| Material provided |
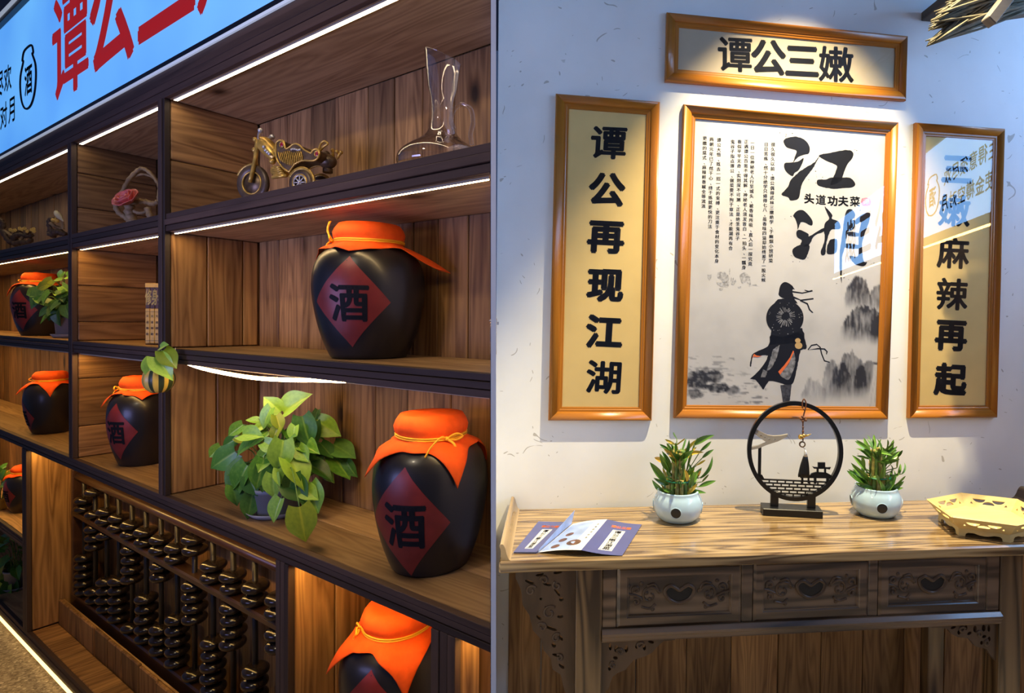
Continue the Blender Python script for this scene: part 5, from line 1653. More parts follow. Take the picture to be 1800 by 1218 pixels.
# ------------------------------------------------------------------ console table
ZTB = 0.905
tb = thing('console_table', 'long zebra grained wooden console table with carved drawers under the pictures', 'table', TP, (0, 0, 0))
TX0, TX1 = 0.066, 2.44
MB().box(TX0, TX1, -0.528, 0.008, ZTB - 0.040, ZTB, 0.006).build('table_top', 'table_x', tb)
def flange(x, s, name='end_flange'):
    prof = [(0, ZTB + 0.0004), (0.012 * s, ZTB + 0.006), (0.024 * s, ZTB + 0.022), (0.033 * s, ZTB + 0.042), (0.045 * s, ZTB + 0.054), (0.060 * s, ZTB + 0.055), (0.066 * s, ZTB + 0.047), (0.060 * s, ZTB + 0.036), (0.056 * s, ZTB + 0.0004)]
    mb = MB().poly([Vector((x + a, 0.006, z)) for a, z in smooth_prof2(prof)], (0, -0.525, 0))
    for f in mb.bm.faces: f.smooth = False
    return mb.build(name, 'table_y', tb)
def smooth_prof2(p): return [(q.x, q.z) for q in smooth_path([(a, 0, z) for a, z in p], 4)]
MT['table_y'] = wood('zebra grained ash crosswise', TL, TD, 'y', rough=0.26, stretch=22, scale=4.0, contrast=1.5, knots=False, spec=0.5, rings=12, var=0.1, coat=0.3)
flange(0.104, -0.56); flange(2.372, 1)
for (x0_, x1_) in ((0.324, 0.414), (1.900, 1.990)):
    MB().box(x0_, x1_, -0.492, -0.405, -0.09, ZTB - 0.0405, 0.004).build('leg', 'table_z', tb)
    MB().box(x0_ + 0.01, x1_ - 0.005, -0.085, -0.025, -0.09, ZTB - 0.0405, 0.004).build('leg', 'table_z', tb)
MB().box(0.4145, 1.8995, -0.462, -0.03, 0.612, ZTB - 0.0405, 0.002).build('drawer_case', 'carve', tb)
for (a, b) in ((0.4145, 0.4655), (0.9085, 0.9525), (1.3835, 1.4215), (1.8475, 1.8995)):
    MB().box(a, b, -0.488, -0.4625, 0.646, 0.857, 0.004).build('stile', 'table_d', tb)
MB().box(0.4145, 1.8995, -0.494, -0.4625, 0.8575, ZTB - 0.0405, 0.002).build('top_rail', 'table_d', tb)
mb = MB().poly([Vector((0.4145, y, z)) for y, z in ((-0.462, 0.600), (-0.494, 0.600), (-0.500, 0.608), (-0.500, 0.618), (-0.508, 0.626), (-0.508, 0.634), (-0.494, 0.645), (-0.462, 0.645))], (1.485, 0, 0))
mb.build('apron', 'table_d', tb)
for sy in (0.0,):
    MB().box(0.3245, 0.414, -0.4045, -0.0855, 0.70, 0.80, 0.003).build('side_rail', 'table_y', tb)
    MB().box(1.9005, 1.989, -0.4045, -0.0855, 0.70, 0.80, 0.003).build('side_rail', 'table_y', tb)


def spiral(cx, cz, r0, turns, y, s=1, start=0.0, n=22):
    return [(cx + s * r0 * (1 - 0.8 * k / n) * math.cos(start + turns * 2 * PI * k / n), y, cz + r0 * (1 - 0.8 * k / n) * math.sin(start + turns * 2 * PI * k / n)) for k in range(n + 1)]


def drawer(x0, x1, z0, z1):
    cx, cz = (x0 + x1) / 2, (z0 + z1) / 2; W, H = x1 - x0, z1 - z0
    mb = MB()
    yf, yp = -0.492, -0.482
    o = [(-W / 2, -H / 2), (W / 2, -H / 2), (W / 2, H / 2), (-W / 2, H / 2)]
    def ins(d): return [(-W / 2 + d, -H / 2 + d), (W / 2 - d, -H / 2 + d), (W / 2 - d, H / 2 - d), (-W / 2 + d, H / 2 - d)]
    loops = [(o, -0.4627), (o, yf + 0.006), (ins(0.010), yf), (ins(0.034), yf), (ins(0.037), yf + 0.004), (ins(0.040), yf + 0.004), (ins(0.043), yp)]
    vs = [[mb.bm.verts.new((cx + x, y, cz + z)) for x, z in l] for l, y in loops]
    for a, b in zip(vs, vs[1:]):
        for i in range(4): mb.bm.faces.new((a[i], a[(i + 1) % 4], b[(i + 1) % 4], b[i]))
    mb.bm.faces.new(vs[-1]); mb.bm.faces.new(vs[0][::-1])
    d = mb.build('drawer', 'table_d', tb)
    # kidney shaped pull: a raised rim round a flat black face painting the hollow's shade
    kid = smooth_path([(cx + a * 0.052, yp, cz + 0.004 + b * 0.038) for a, b in ((-1, 0.35), (-0.62, 0.75), (-0.25, 0.50), (0, 0.30), (0.25, 0.50), (0.62, 0.75), (1, 0.35), (0.85, -0.3), (0.45, -0.72), (0, -0.88), (-0.45, -0.72), (-0.85, -0.3))], 4, closed=True)
    MB().tube(kid, 0.0068, 8, closed=True).build('pull', 'carve', d)
    mb = MB(); mb.vf([(p.x, yp - 0.0008, p.z) for p in kid] + [(cx, yp - 0.0008, cz - 0.01)], [(i, (i + 1) % len(kid), len(kid)) for i in range(len(kid))])
    mb.build('pull_recess_shade', 'black', d, recalc=False)
    mb = MB()
    for s in (-1, 1):
        px_, r = cx + s * 0.105, 0.0050
        mb.tube(spiral(px_, cz, 0.034, 1.15, yp, -s, 0.4), [r * (1.2 - 0.5 * k / 22) for k in range(23)], 7)
        mb.tube(spiral(px_ + s * 0.048, cz + 0.022, 0.015, 1.0, yp, s, -0.6), r, 7)
        mb.tube(spiral(px_ + s * 0.048, cz - 0.020, 0.014, 1.0, yp, s, 0.9), r, 7)
        mb.tube(smooth_path([(px_ + s * 0.025, yp, cz - 0.010), (px_ + s * 0.05, yp, cz + 0.002), (px_ + s * 0.078, yp, cz + 0.012), (px_ + s * 0.075, yp, cz + 0.034)], 5), r, 7)
        mb.tube(smooth_path([(px_ - s * 0.03, yp, cz + 0.02), (px_ - s * 0.015, yp, cz + 0.04), (px_ + s * 0.01, yp, cz + 0.035)], 5), r, 7)
        mb.tube(smooth_path([(px_ - s * 0.02, yp, cz - 0.03), (px_ + s * 0.0, yp, cz - 0.045), (px_ + s * 0.03, yp, cz - 0.038)], 5), r, 7)
        for (a, b) in ((-0.034, 0.012), (0.0, -0.012), (0.012, 0.010), (0.075, 0.036), (0.030, 0.044), (-0.010, -0.048), (0.078, -0.004)):
            mb.ball((px_ + s * a, yp, cz + b), 0.0074, 8, 6, sc=(1, 0.7, 1))
    mb.build('carving', 'carve', d)['kind'] = 'stuff'


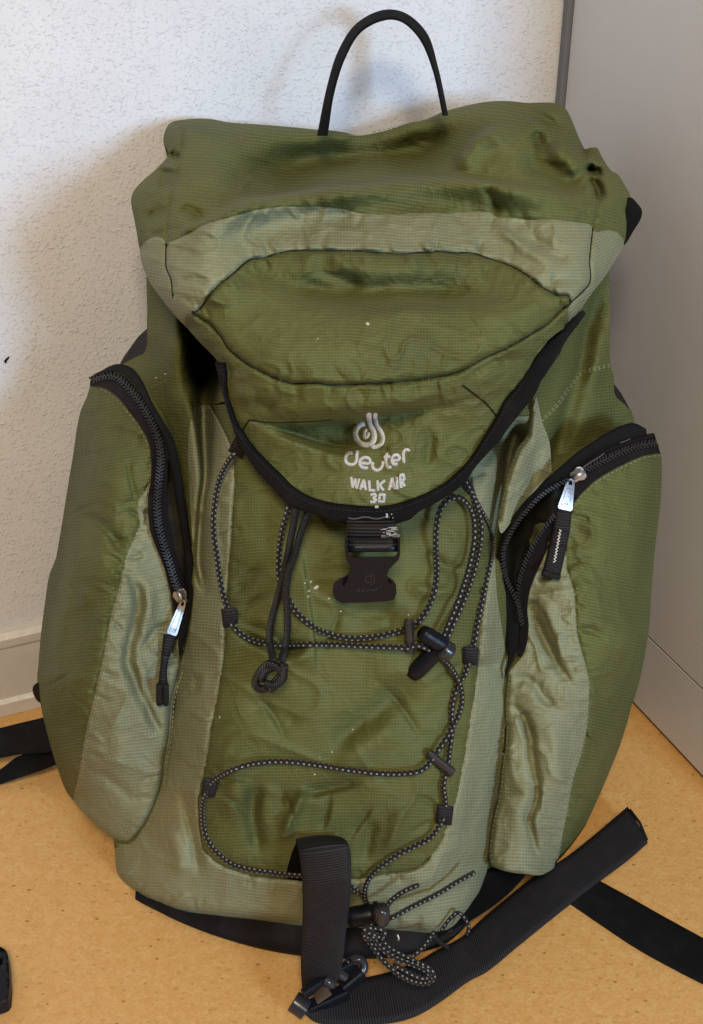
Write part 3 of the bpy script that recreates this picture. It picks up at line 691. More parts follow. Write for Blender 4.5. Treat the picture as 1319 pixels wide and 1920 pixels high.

| What is expected |
From the entries above, collect every line with the string "part" in it.

| The output |
Continue the Blender Python script for this scene: part 5, from line 1653. More parts follow. Take the picture to be 1800 by 1218 pixels.
Write part 3 of the bpy script that recreates this picture. It picks up at line 691. More parts follow. Write for Blender 4.5. Treat the picture as 1319 pixels wide and 1920 pixels high.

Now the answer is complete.